DATA SECTION:
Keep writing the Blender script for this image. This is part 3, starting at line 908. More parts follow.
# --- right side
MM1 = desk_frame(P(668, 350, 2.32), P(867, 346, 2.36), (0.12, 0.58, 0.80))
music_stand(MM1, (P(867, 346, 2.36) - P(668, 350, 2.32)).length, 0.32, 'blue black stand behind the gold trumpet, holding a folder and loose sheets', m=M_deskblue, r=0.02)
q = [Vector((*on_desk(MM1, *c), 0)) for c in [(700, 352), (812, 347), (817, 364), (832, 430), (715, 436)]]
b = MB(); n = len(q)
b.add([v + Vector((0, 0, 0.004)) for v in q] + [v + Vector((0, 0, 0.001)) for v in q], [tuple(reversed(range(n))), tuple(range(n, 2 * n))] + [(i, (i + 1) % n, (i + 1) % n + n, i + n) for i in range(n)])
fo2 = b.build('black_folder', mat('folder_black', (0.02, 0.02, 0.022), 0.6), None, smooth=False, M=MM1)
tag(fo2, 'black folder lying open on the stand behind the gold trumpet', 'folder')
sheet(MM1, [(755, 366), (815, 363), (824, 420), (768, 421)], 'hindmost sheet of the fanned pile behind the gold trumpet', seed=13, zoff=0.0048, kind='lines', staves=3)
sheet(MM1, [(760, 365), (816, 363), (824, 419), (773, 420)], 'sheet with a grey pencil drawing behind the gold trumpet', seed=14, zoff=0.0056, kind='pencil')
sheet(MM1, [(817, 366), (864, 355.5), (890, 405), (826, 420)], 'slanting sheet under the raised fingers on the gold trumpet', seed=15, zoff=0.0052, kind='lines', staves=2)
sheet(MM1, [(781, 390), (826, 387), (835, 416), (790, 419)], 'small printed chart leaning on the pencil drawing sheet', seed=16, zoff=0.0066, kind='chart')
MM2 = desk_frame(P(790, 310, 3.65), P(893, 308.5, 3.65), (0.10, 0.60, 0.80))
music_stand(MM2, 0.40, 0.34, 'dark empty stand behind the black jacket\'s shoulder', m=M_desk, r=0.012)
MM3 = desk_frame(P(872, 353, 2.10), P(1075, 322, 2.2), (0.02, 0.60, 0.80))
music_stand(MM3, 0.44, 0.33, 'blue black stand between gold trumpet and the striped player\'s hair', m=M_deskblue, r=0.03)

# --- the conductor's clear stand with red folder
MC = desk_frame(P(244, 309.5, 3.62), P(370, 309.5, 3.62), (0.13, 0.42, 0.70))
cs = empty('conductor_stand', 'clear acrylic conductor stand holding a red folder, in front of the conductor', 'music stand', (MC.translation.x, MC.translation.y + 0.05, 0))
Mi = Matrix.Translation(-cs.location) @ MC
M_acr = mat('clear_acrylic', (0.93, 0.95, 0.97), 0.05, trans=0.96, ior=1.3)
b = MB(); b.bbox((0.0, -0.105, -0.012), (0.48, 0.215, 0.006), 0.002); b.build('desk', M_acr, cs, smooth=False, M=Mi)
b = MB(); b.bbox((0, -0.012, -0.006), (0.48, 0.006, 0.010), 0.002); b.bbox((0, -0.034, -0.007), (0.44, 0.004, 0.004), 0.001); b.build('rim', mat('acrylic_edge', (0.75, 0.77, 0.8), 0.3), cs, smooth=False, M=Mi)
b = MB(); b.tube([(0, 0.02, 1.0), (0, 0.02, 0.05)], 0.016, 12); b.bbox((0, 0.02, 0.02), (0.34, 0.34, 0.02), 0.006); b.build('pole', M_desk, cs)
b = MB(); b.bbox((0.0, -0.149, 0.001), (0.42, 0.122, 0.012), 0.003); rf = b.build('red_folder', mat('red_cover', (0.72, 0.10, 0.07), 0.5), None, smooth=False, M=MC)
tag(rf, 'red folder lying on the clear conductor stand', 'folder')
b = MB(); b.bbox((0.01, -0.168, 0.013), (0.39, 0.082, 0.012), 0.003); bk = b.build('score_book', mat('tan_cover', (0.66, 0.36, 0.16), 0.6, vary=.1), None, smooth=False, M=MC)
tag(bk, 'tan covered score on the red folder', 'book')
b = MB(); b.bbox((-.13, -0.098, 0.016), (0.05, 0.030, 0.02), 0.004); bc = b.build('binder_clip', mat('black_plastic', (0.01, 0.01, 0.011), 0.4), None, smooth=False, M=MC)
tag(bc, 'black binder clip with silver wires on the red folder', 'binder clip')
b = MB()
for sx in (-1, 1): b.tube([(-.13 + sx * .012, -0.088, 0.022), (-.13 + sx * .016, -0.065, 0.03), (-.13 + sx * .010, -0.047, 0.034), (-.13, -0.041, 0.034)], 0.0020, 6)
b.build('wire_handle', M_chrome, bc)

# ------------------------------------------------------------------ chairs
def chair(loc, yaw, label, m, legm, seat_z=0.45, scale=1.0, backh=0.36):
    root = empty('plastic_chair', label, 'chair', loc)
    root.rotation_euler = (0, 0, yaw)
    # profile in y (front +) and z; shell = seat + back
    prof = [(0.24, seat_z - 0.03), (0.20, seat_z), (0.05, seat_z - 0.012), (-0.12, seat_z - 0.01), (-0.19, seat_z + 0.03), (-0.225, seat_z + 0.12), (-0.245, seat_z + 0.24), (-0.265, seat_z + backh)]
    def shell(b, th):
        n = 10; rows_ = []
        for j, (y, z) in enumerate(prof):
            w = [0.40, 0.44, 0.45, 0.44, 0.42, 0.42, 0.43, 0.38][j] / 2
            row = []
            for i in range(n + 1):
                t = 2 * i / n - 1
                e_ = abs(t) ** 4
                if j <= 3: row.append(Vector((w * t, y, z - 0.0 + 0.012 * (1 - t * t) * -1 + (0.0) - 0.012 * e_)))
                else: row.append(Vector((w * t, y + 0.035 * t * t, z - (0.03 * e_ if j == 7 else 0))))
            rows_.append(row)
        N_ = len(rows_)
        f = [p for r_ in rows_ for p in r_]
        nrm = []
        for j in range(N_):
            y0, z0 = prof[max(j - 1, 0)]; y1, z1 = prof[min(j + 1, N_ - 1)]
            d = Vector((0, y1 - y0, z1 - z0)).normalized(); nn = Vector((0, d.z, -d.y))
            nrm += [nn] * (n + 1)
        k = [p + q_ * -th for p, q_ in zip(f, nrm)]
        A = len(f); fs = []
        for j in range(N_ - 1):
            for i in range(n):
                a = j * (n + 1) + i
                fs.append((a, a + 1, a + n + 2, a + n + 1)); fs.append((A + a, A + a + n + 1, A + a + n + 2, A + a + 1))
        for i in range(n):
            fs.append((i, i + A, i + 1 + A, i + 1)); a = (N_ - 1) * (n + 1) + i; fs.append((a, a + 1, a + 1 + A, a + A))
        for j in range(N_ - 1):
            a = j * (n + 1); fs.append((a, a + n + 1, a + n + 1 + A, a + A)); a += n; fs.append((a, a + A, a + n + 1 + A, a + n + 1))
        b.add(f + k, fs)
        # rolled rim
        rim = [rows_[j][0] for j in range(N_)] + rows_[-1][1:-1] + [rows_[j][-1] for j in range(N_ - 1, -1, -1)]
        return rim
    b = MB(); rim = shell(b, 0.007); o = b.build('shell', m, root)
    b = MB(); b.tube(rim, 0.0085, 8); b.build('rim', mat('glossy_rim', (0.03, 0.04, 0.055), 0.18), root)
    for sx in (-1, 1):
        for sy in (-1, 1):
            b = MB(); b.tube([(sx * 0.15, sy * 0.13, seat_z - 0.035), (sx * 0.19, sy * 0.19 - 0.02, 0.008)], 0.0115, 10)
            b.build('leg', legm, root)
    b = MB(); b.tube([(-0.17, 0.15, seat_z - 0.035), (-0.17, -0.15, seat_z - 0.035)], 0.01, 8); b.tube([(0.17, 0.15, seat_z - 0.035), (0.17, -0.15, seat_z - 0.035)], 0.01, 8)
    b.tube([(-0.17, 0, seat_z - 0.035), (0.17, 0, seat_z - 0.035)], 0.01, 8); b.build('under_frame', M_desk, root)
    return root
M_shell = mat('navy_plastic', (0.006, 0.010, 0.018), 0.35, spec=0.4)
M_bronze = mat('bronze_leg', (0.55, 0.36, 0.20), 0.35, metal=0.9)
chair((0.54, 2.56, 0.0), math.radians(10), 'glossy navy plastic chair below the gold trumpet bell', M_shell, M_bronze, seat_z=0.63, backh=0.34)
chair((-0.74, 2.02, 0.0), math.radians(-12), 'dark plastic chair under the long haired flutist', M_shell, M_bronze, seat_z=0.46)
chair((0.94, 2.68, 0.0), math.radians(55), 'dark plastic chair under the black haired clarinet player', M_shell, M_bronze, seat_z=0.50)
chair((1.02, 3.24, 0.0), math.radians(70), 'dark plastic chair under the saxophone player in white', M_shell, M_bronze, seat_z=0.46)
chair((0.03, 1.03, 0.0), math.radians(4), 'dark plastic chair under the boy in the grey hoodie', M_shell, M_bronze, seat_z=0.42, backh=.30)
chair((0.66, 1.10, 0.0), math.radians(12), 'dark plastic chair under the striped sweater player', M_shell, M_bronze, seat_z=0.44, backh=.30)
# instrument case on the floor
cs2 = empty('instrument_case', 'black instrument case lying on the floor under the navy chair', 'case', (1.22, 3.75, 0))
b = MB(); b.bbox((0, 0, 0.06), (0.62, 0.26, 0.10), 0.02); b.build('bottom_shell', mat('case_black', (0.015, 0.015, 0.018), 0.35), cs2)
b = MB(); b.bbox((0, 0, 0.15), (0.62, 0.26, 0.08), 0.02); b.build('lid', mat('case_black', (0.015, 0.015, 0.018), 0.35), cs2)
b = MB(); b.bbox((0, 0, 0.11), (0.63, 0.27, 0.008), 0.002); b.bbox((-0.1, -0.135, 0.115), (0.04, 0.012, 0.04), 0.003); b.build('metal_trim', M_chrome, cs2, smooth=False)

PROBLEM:
Everything from the first line of the material through the line containing "music_stand(MM3, 0.44, 0.33, 'blue" is to be printed exactly; lines after that are to be left out.

ANSWER FOR THIS EXERCISE:
Keep writing the Blender script for this image. This is part 3, starting at line 908. More parts follow.
# --- right side
MM1 = desk_frame(P(668, 350, 2.32), P(867, 346, 2.36), (0.12, 0.58, 0.80))
music_stand(MM1, (P(867, 346, 2.36) - P(668, 350, 2.32)).length, 0.32, 'blue black stand behind the gold trumpet, holding a folder and loose sheets', m=M_deskblue, r=0.02)
q = [Vector((*on_desk(MM1, *c), 0)) for c in [(700, 352), (812, 347), (817, 364), (832, 430), (715, 436)]]
b = MB(); n = len(q)
b.add([v + Vector((0, 0, 0.004)) for v in q] + [v + Vector((0, 0, 0.001)) for v in q], [tuple(reversed(range(n))), tuple(range(n, 2 * n))] + [(i, (i + 1) % n, (i + 1) % n + n, i + n) for i in range(n)])
fo2 = b.build('black_folder', mat('folder_black', (0.02, 0.02, 0.022), 0.6), None, smooth=False, M=MM1)
tag(fo2, 'black folder lying open on the stand behind the gold trumpet', 'folder')
sheet(MM1, [(755, 366), (815, 363), (824, 420), (768, 421)], 'hindmost sheet of the fanned pile behind the gold trumpet', seed=13, zoff=0.0048, kind='lines', staves=3)
sheet(MM1, [(760, 365), (816, 363), (824, 419), (773, 420)], 'sheet with a grey pencil drawing behind the gold trumpet', seed=14, zoff=0.0056, kind='pencil')
sheet(MM1, [(817, 366), (864, 355.5), (890, 405), (826, 420)], 'slanting sheet under the raised fingers on the gold trumpet', seed=15, zoff=0.0052, kind='lines', staves=2)
sheet(MM1, [(781, 390), (826, 387), (835, 416), (790, 419)], 'small printed chart leaning on the pencil drawing sheet', seed=16, zoff=0.0066, kind='chart')
MM2 = desk_frame(P(790, 310, 3.65), P(893, 308.5, 3.65), (0.10, 0.60, 0.80))
music_stand(MM2, 0.40, 0.34, 'dark empty stand behind the black jacket\'s shoulder', m=M_desk, r=0.012)
MM3 = desk_frame(P(872, 353, 2.10), P(1075, 322, 2.2), (0.02, 0.60, 0.80))
music_stand(MM3, 0.44, 0.33, 'blue black stand between gold trumpet and the striped player\'s hair', m=M_deskblue, r=0.03)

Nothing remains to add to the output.